Mysterious new deep-space radio burst may have extreme origins — study
Enigmatic fast radio bursts come from some of the most extreme environments.
Over the last 15 years, mysterious radio bursts — first from other galaxies, and then our own — have puzzled astronomers from around the world by repeating irregularly with no clear mechanism to cause it. Were they the collision of black holes? Blasts from supernovae? Ultra-magnetized neutron stars? Aliens?
Two papers released this month dealing with one of these fast radio bursts (or FRBs) might have an answer — for at least some of them. In Nature, a team argued that one recently detected FRB is from an unusual spot with an unusual nature. In Nature Communications, another team analyzed its oddities to determine that that signal is coming not from one star, but from two.
What’s new — Fast Radio Burst 20201124A — as its name might suggest — first showed up on November 24, 2020, at the massive Five-hundred Meter Aperture Spherical Telescope. FAST, which is nestled in the mountains of southwest China, is the world’s biggest filled-in radio telescope by a large margin and has been instrumental in better understanding FRBs.
All fast radio bursts are unusual, but FRB 20201124A was an especially odd one. First of all, its polarization and signal strength swung wildly, even over the course of just one single day. Over the course of 82 hours of observation spread over two months, according to the work published in Nature, FAST detected 1,863 different bursts.
Speaking with Inverse, lead author Fayin Wang of Nanjing University noted that this is the first FRB to show these kinds of variations in its radio waves. It’s the widest burst yet seen, its signal is circularly polarized, and the rotation of its signal “had a short-time variation during the first 36 days of FAST observations, followed by a constant RM during the later 18 days” — meaning the signal was interfered with, then free from interference.
Digging into the details — Polarization can tell astronomers a lot about FRBs. The degree of polarization in the waves helps to show what it might have passed through on the way to being picked up on a radio telescope, like what makes up the cosmic web between galaxies.
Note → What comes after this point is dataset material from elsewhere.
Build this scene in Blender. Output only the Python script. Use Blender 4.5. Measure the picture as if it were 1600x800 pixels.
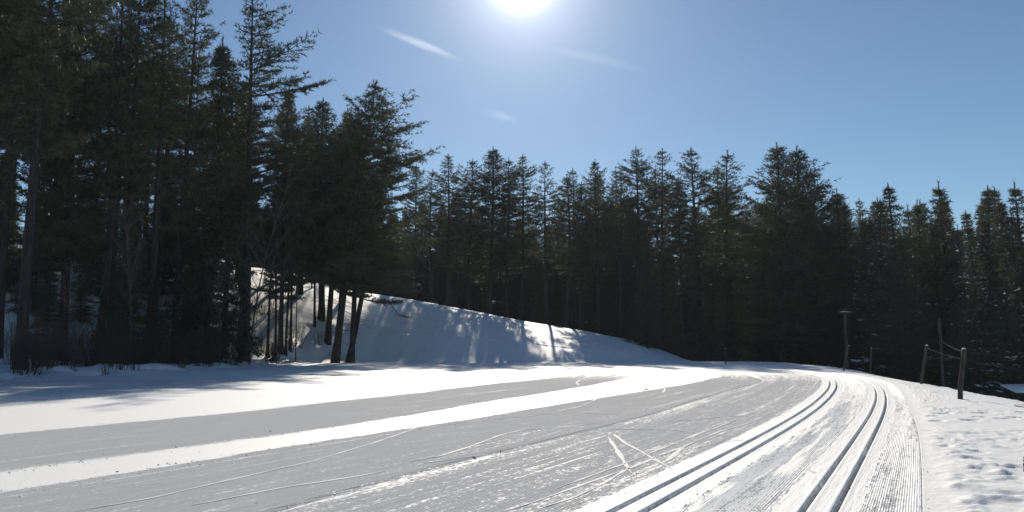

Beyond this, FRB 20201124A wasn’t coming from the usual place for a fast radio burst. Instead of coming from a new magnetar formed by the explosion of a supernova or at the center of a galaxy, this signal came from a relatively empty area just outside the arms of a barred spiral galaxy — the same sort of galaxy as the Milky Way.
So for the last two years, this has been an especially mysterious fast radio burst. But Wang and his team believe they understand what’s causing 20201124A’s strange behavior. This fast radio burst was caused not by just a lone super-magnetized neutron star, but by a super-magnetized neutron star and its larger buddy, a Be star — a blue giant star with strange spectral lines corresponding to rapid rotation.
Magnetars are physically tiny — only about 20 kilometers across — but have more mass than the Sun, and extremely strong magnetic fields, about a trillion times stronger than the Earth’s. Be stars, on the other hand, are extremely bright, extremely blue, much larger than the Sun, and are spinning fast enough that they eject a disc of hydrogen around themselves.
Based on their modeling, what the astronomers think happened is this: the magnetar and the Be star were once a binary system. When the soon-to-be magnetar went supernova, the tremendous amount of energy released knocked the two out of alignment, so the magnetar passes through the disk twice every approximately 80 days.
As the magnetar approaches periastron — its nearest approach to the Be star — it passes behind the disc, which in turn interferes with the radio signals it gives off. This would explain the strange signals coming from 20201124A.
Why it matters — Since the first FRB was discovered by an Australian telescope in 2007, the cause of the phenomenon has been unclear. Some of them repeat regularly, some of them spit out signals at random. Many of them seem to be magnetars, but others may be the result of white dwarves. This result is also not the only possible source of FRBs from a binary system — in the past, other researchers have proposed some of them may come from the collapse and merger of binary stars.
Binary pairs might not explain all these mysterious signals, but FSB20201124A’s origin isn’t alone. Of the about 30 magnetars we know about, another one is already suspected to be in a binary system as well.
The existence and the patterns of FRBs are still mysterious, but Wang notes that this model “can also naturally explain the RM variations of other FRBs” that have already been discovered. These include 2019’s FRB 20190520B and 2018’s FRB 20180916B. This may not be the explanation for all these bursts — maybe alien signals still have a chance? — but these results show how extremely complex local environments produce these strange signals.